薬師寺では、金堂から大講堂、最後に西塔を見学。住職の説明に耳を傾けながら、金銅仏の最高峰である薬師三尊像の写実的で「とろける美しさ」(『古寺巡礼』〉を味わいました。西塔や金堂の再建の解説から、飛鳥時代の寺院建築技術を受け継ぐ「最後の宮大工」西岡常一氏についても思いを馳せ、建造物の独特な色合いに当時の文化を偲びました。初日の最後には、鑑真和上の開いた唐招提寺を訪問。奈良時代建立の金堂、講堂の見学では天平文化の息吹を感じ、建築様式の違いについて学ぶことが出来ました。
法隆寺夢殿の見学
2日目
東大寺へは、旅館より徒歩で移動。法華堂(三月堂)の説明では、「執金剛神像や四天王像、それぞれの役割が分かり、益々、興味が深まった」との生徒たちからの感想。二月堂の階段に情緒を感じつつ、大仏殿へ。大仏の印象は見るごとに大きく、そのスケール感に圧倒されました。
興福寺の阿修羅像の鑑賞では、「イメージしていたサイズより小さかった」といった感想があり、実物を見ることの大切さを感じました。国宝館から東金堂、五重塔を見学後、奈良を出発。
午後は「平等院鳳凰堂」の「阿弥陀如来座像」を鑑賞後、併設のミュージアムへ。
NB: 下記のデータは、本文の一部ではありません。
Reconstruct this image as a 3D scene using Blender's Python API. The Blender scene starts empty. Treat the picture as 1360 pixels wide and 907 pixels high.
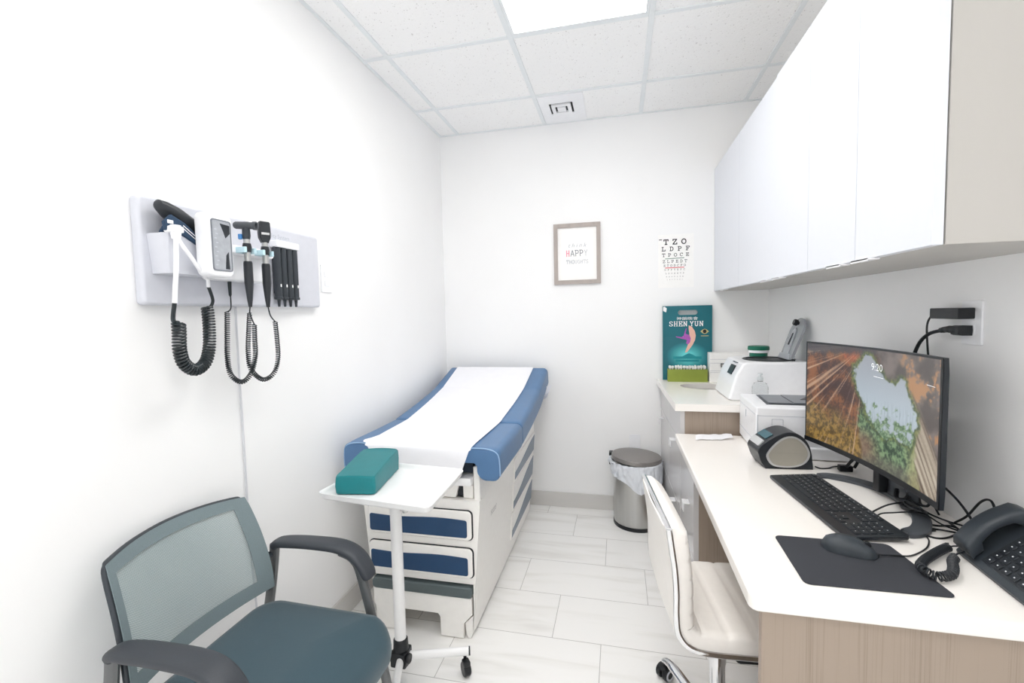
import bpy, bmesh, math, random
from mathutils import Vector, Matrix, noise
C = bpy.context.scene.collection
PI = math.pi
R = math.radians
rnd = random.Random(7)

# ------------------------------------------------------------------ materials
def srgb(r, g, b):
    f = lambda c: (c/255/12.92) if c/255 <= .04045 else ((c/255+.055)/1.055)**2.4
    return (f(r), f(g), f(b), 1)

MATS = {}
def mat(name, col, rough=.5, metal=0, spec=.5, noise_amt=0, noise_scale=40, bump=0, bump_scale=200, coat=0, trans=0, ior=1.45, alpha=1, stretch=None, sheen=0):
    if name in MATS: return MATS[name]
    m = bpy.data.materials.new(name); m.use_nodes = True
    nt = m.node_tree; b = nt.nodes['Principled BSDF']
    b.inputs['Base Color'].default_value = col
    b.inputs['Roughness'].default_value = rough
    b.inputs['Metallic'].default_value = metal
    b.inputs['Specular IOR Level'].default_value = spec
    b.inputs['Coat Weight'].default_value = coat
    b.inputs['Transmission Weight'].default_value = trans
    b.inputs['IOR'].default_value = ior
    b.inputs['Alpha'].default_value = alpha
    if sheen: b.inputs['Sheen Weight'].default_value = sheen
    tc = nt.nodes.new('ShaderNodeTexCoord')
    src = tc.outputs['Object']
    if stretch:
        mp = nt.nodes.new('ShaderNodeMapping'); mp.inputs['Scale'].default_value = stretch
        nt.links.new(src, mp.inputs['Vector']); src = mp.outputs['Vector']
    n = nt.nodes.new('ShaderNodeTexNoise'); n.inputs['Scale'].default_value = noise_scale; n.inputs['Detail'].default_value = 4
    nt.links.new(src, n.inputs['Vector'])
    amt = noise_amt or .015
    rp = nt.nodes.new('ShaderNodeMapRange')
    rp.inputs['From Min'].default_value = .3; rp.inputs['From Max'].default_value = .7
    rp.inputs['To Min'].default_value = 1-amt; rp.inputs['To Max'].default_value = 1+amt
    nt.links.new(n.outputs['Fac'], rp.inputs['Value'])
    vm = nt.nodes.new('ShaderNodeVectorMath'); vm.operation = 'SCALE'
    vm.inputs[0].default_value = col[:3]
    nt.links.new(rp.outputs['Result'], vm.inputs['Scale'])
    nt.links.new(vm.outputs['Vector'], b.inputs['Base Color'])
    if bump:
        n2 = nt.nodes.new('ShaderNodeTexNoise'); n2.inputs['Scale'].default_value = bump_scale; n2.inputs['Detail'].default_value = 3
        nt.links.new(tc.outputs['Object'], n2.inputs['Vector'])
        bp = nt.nodes.new('ShaderNodeBump'); bp.inputs['Strength'].default_value = bump; bp.inputs['Distance'].default_value = .002
        nt.links.new(n2.outputs['Fac'], bp.inputs['Height']); nt.links.new(bp.outputs['Normal'], b.inputs['Normal'])
    MATS[name] = m
    return m

def emit_mat(name, col, strength):
    m = bpy.data.materials.new(name); m.use_nodes = True
    b = m.node_tree.nodes['Principled BSDF']
    b.inputs['Base Color'].default_value = (.8, .8, .8, 1)
    b.inputs['Emission Color'].default_value = col
    b.inputs['Emission Strength'].default_value = strength
    return m

WALL = mat('wall_paint', srgb(246, 246, 246), .55, noise_amt=.008, noise_scale=3, bump=.05, bump_scale=300)
LAM_W = mat('white_laminate', srgb(221, 224, 231), .28, noise_amt=.005)
LAM_G = mat('grey_laminate', srgb(186, 183, 178), .4, noise_amt=.02, noise_scale=6, stretch=(1, 1, .1))
QUARTZ = mat('white_quartz', srgb(245, 241, 236), .22, noise_amt=.006, noise_scale=120)
METAL_W = mat('white_painted_metal', srgb(240, 240, 240), .3)
PLAST_W = mat('white_plastic', srgb(243, 244, 247), .3)
PLAST_G = mat('light_grey_plastic', srgb(210, 212, 220), .35)
SHELL = mat('table_shell', srgb(245, 243, 239), .35)
BLUE_V = mat('blue_vinyl', srgb(82, 118, 158), .38, noise_amt=.03, noise_scale=18, bump=.08, bump_scale=500)
BLUE_P = mat('blue_drawer_panel', srgb(38, 70, 106), .35, noise_amt=.03, noise_scale=300)
STEPG = mat('grey_step_pad', srgb(88, 99, 101), .5, bump=.1)
PAPER = mat('paper', srgb(243, 243, 247), .7, noise_amt=.01, noise_scale=20, bump=.15, bump_scale=30)
TEAL = mat('teal_vinyl', srgb(8, 118, 124), .42, noise_amt=.04, noise_scale=30, bump=.1, bump_scale=300)
FABRIC = mat('slate_fabric', srgb(52, 76, 86), .9, noise_amt=.08, noise_scale=400, bump=.3, bump_scale=900, sheen=.3)
ARMP = mat('dark_arm_plastic', srgb(58, 62, 68), .5, noise_amt=.05, noise_scale=300, bump=.1, bump_scale=700)
LEGM = mat('grey_leg_metal', srgb(112, 114, 115), .35, metal=.5)
BLACK = mat('black_plastic', srgb(24, 27, 31), .4, noise_amt=.03)
BLACK_S = mat('black_satin', srgb(38, 42, 47), .35, noise_amt=.03)
CHAR = mat('charcoal_plastic', srgb(52, 58, 64), .45, noise_amt=.05, noise_scale=300)
DKGREY = mat('dark_grey_plastic', srgb(74, 78, 83), .4)
KEYM = mat('key_plastic', srgb(34, 39, 45), .42)
LEGEND = mat('key_legend', srgb(228, 230, 232), .5)
STEEL = mat('brushed_steel', srgb(190, 190, 188), .28, metal=1, noise_amt=.05, noise_scale=60, stretch=(1, 1, .02))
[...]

照明が調整され空調の整備された室内では、「雲中供養菩薩」一体ずつをゆっくり鑑賞出来るよう環境づくりされ、修復や保存技術の大切さも同時に学びました。京都に到着し2日目の行程は無事に終了です。
法華堂にて
東大寺南大門を入る 東大寺仏殿へ
3日目
1万4千件の収蔵を誇る「京都国立博物館」から開始です。陶磁器、絵画、書、工芸、彫刻等京文化の神髄を誇る展示ですが、生徒たちからは、「半日では時間が足りない」との感想もある程、一点一点の美術品に真剣に向き合う姿が印象的でした。その後、「養源院」では俵屋宗達の杉戸絵や襖絵、「智積院」では長谷川等伯一門の障壁画の鑑賞。午後は各班別の自主行動で、京都市内を散策後、帰路につきました。
智積院 大書院より庭園を眺める
■〔振り返り〕
国宝と重要文化財を堪能し、充実した三日間でした。「神社仏閣や仏像制作の歴史的背景への理解を図り、本物を鑑賞する中で造形的要素の観点から作品を捉え、見方を深める」ことをねらいとした古美術研修旅行。1年間の美術科における学習により、ものの見方や考え方が変化していく中、主体的な鑑賞活動が実感的な美の捉えにつながりました。この経験が、一人ひとりの価値意識を広げ、今後の制作の糧となることを期待しています。